En esas negociaciones el gobierno de la Defensa obtuvo un notable éxito diplomático que le permitió salvar su comprometida situación y ganar la guerra. El 12 de octubre de 1851 (aniversario de la Batalla de Sarandí) Andrés Lamas firmó con Brasil los célebres cinco tratados por los que, entre otras cosas, Uruguay renunciaba todo su derecho sobre el territorio de Misiones Orientales a cambio de la intervención de Río de Janeiro en una guerra regional que estaba empezando a terminar: cuatro días antes, el 8 de octubre, bajo la intervención del argentino Urquiza gestionada por Manuel de Herrera y Obes, se había firmado otro tratado de paz bajo la fórmula “ni vencedores ni vencidos”. Ambos tratados, que lograrían alienar a las fuerzas regionales para finalmente terminar con el gobierno de Rosas, desarmaban el sitio de Oribe, dejando así la totalidad del territorio Oriental bajo la égida del Gobierno de la Defensa.

La historiografía blanca ha tratado con extrema dureza a los hombres que sostuvieron la enconada resistencia de Montevideo, acusándolos de haber vendido la mitad del país para salvar sus intereses.

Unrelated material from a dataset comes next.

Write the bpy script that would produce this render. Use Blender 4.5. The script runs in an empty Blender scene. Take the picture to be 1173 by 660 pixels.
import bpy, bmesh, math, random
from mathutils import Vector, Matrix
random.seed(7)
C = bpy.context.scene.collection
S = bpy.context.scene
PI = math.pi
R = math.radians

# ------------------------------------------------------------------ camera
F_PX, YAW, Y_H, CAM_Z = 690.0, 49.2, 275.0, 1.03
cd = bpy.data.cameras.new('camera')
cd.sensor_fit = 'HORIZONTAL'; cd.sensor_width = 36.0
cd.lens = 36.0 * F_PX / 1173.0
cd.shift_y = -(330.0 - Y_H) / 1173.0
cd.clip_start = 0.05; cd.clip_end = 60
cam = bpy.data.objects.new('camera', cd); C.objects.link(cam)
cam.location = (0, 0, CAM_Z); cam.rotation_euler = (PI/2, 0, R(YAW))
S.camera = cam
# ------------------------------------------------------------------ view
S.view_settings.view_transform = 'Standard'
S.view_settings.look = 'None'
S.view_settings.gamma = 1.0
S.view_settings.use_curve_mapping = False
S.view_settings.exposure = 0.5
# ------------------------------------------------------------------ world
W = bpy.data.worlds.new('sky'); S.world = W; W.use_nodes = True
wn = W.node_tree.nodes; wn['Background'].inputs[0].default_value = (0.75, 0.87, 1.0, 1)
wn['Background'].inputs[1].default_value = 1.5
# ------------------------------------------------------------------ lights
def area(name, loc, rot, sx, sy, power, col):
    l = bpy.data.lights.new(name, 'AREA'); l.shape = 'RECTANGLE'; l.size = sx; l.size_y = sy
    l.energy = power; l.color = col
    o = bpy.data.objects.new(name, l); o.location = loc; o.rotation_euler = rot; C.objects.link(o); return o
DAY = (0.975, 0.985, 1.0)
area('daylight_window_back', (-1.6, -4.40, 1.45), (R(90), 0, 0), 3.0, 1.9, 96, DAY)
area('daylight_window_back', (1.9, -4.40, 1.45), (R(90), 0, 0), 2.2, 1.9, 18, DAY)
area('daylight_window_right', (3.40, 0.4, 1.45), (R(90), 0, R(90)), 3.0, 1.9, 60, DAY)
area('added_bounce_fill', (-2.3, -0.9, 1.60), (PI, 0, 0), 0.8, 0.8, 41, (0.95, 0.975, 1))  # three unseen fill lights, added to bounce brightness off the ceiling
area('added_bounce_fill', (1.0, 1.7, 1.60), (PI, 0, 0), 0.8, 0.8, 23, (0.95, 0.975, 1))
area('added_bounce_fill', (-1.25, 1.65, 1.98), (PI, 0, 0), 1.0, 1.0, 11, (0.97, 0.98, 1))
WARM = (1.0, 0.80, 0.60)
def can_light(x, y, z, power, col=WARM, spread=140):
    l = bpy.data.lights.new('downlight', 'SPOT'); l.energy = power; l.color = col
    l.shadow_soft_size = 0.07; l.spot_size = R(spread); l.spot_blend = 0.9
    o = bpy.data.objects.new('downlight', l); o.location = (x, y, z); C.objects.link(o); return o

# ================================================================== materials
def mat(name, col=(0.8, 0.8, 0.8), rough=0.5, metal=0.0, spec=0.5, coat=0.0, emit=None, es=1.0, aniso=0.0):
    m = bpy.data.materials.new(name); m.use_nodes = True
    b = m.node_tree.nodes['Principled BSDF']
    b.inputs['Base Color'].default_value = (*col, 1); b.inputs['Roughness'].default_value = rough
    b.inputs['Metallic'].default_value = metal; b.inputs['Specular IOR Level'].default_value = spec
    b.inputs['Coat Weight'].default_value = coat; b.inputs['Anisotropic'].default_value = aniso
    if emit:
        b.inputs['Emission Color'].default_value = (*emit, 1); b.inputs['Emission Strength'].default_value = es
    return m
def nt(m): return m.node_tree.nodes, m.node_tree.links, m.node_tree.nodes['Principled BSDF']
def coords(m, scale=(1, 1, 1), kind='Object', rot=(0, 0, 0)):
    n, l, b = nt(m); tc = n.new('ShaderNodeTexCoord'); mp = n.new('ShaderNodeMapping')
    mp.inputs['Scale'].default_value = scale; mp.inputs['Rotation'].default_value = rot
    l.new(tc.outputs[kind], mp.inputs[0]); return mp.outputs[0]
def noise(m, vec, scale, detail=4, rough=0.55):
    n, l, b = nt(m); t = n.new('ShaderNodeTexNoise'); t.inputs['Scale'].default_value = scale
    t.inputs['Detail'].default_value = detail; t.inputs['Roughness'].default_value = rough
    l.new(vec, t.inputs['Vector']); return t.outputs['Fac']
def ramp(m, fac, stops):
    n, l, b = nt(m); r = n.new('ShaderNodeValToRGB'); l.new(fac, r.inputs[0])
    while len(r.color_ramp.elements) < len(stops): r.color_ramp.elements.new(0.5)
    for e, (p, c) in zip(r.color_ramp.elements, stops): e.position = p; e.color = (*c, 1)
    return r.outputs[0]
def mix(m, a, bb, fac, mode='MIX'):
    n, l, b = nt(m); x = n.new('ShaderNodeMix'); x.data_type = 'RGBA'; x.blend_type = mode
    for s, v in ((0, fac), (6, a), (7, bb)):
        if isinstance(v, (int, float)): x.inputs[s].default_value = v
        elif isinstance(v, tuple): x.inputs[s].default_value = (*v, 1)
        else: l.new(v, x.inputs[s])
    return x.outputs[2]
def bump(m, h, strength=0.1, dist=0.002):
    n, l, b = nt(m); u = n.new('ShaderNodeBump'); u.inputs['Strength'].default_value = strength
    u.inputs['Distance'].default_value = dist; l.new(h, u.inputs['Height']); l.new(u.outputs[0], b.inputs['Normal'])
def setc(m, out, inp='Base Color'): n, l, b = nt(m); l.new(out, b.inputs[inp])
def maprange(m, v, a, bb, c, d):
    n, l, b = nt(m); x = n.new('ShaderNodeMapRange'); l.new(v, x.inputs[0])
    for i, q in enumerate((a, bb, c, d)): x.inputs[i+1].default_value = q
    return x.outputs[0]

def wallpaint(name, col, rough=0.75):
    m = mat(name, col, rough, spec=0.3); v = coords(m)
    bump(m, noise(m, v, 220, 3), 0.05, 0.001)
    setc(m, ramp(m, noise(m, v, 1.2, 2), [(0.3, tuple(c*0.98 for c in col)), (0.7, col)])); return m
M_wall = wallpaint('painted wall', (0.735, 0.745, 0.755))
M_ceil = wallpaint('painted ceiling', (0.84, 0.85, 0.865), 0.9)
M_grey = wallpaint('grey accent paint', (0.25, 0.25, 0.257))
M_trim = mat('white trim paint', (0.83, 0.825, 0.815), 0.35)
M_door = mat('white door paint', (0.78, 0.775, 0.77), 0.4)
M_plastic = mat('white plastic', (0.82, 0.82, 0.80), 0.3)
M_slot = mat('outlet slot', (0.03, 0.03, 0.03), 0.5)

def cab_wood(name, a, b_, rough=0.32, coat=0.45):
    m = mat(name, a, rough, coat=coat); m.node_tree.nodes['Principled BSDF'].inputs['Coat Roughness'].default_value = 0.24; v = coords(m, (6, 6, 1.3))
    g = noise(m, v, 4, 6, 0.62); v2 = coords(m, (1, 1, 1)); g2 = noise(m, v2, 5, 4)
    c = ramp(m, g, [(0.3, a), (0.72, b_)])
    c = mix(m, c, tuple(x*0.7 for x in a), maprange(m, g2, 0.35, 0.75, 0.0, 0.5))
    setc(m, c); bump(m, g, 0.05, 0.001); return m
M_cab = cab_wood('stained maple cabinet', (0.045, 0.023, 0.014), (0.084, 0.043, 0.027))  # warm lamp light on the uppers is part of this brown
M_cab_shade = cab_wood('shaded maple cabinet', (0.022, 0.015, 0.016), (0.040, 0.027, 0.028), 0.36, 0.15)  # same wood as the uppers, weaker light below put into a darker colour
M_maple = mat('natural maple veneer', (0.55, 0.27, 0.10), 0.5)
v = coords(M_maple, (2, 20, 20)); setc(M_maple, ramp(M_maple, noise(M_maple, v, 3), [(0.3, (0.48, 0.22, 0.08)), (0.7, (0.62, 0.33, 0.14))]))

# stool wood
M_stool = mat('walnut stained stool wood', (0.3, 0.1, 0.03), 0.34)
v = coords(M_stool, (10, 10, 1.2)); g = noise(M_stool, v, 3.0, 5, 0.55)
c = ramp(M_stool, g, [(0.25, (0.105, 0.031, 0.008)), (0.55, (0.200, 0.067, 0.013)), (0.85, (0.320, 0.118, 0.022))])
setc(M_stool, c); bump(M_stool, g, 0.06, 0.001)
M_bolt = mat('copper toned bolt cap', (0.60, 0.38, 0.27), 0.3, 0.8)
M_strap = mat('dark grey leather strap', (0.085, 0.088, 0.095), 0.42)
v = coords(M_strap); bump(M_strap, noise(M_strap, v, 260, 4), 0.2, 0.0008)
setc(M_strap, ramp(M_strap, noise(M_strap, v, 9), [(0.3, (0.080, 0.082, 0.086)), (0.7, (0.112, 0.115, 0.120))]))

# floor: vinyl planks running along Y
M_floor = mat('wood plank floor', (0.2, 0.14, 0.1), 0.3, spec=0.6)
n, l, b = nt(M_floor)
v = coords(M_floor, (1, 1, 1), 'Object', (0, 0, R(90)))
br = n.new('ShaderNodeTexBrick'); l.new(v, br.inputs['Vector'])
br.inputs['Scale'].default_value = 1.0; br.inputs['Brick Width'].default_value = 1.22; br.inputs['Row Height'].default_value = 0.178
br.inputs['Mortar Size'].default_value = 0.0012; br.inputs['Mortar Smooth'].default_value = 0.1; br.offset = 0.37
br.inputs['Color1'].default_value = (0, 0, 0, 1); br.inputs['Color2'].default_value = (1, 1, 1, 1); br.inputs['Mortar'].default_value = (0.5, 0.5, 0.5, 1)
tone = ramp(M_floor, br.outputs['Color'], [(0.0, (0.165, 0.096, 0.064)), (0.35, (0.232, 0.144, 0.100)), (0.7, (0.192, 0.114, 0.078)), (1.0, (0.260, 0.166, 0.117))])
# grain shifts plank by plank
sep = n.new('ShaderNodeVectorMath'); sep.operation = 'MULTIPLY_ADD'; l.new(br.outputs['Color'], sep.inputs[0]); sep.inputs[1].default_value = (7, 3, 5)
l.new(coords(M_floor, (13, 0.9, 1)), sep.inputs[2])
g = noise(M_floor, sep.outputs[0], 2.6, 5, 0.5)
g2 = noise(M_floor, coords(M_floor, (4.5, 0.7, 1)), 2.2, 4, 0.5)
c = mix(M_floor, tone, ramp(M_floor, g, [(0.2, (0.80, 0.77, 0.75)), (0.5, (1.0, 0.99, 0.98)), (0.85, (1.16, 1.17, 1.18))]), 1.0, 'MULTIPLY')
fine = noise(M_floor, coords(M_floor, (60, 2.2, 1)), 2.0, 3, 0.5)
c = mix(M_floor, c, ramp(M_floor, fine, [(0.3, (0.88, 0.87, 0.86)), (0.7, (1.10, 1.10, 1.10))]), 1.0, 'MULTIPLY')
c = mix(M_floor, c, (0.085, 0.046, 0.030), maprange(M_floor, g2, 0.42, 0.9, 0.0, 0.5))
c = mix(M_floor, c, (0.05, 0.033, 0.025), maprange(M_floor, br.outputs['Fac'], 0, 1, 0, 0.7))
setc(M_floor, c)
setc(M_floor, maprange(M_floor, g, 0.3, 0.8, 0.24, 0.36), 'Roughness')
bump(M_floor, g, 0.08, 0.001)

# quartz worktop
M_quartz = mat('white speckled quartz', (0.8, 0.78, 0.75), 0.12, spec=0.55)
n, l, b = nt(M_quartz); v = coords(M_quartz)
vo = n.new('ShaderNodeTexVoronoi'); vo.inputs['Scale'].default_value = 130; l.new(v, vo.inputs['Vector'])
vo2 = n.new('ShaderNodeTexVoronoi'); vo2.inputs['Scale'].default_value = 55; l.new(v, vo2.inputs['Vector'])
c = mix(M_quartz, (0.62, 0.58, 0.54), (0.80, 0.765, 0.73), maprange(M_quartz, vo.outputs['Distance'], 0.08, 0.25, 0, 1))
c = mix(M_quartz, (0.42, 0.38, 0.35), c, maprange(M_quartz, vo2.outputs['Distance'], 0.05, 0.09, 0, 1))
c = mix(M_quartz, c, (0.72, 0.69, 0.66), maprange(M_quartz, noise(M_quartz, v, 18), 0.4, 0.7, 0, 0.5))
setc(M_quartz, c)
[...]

En el otro extremo, los historiadores colorados han glorificado a la defensa consagrando a sus dirigentes como los salvadores de la independencia nacional, ante las pretensiones Expansivas de Rosas y acusando a Oribe de ser un traidor al servicio de éste. Estas interpretaciones maniqueas no reflejan sino los puntos de vista de los que combatieron en aquellos bravos años, que no parecen haber sido superados. Los hombres del Cerrito creían defender la soberanía nacional ante la constante presencia extranjera, y levantaron la “causa americana”, antiimperialista y nacional. Los de la Defensa, cargados de idealismo liberal, creyeron siempre ser poseedores de la nacionalidad oriental agremiada por un tirano y, más hondamente, representar la causa de la libertad y la civilización ante la barbarie de los caudillos incluso a los que transitoriamente los hubieran apoyado.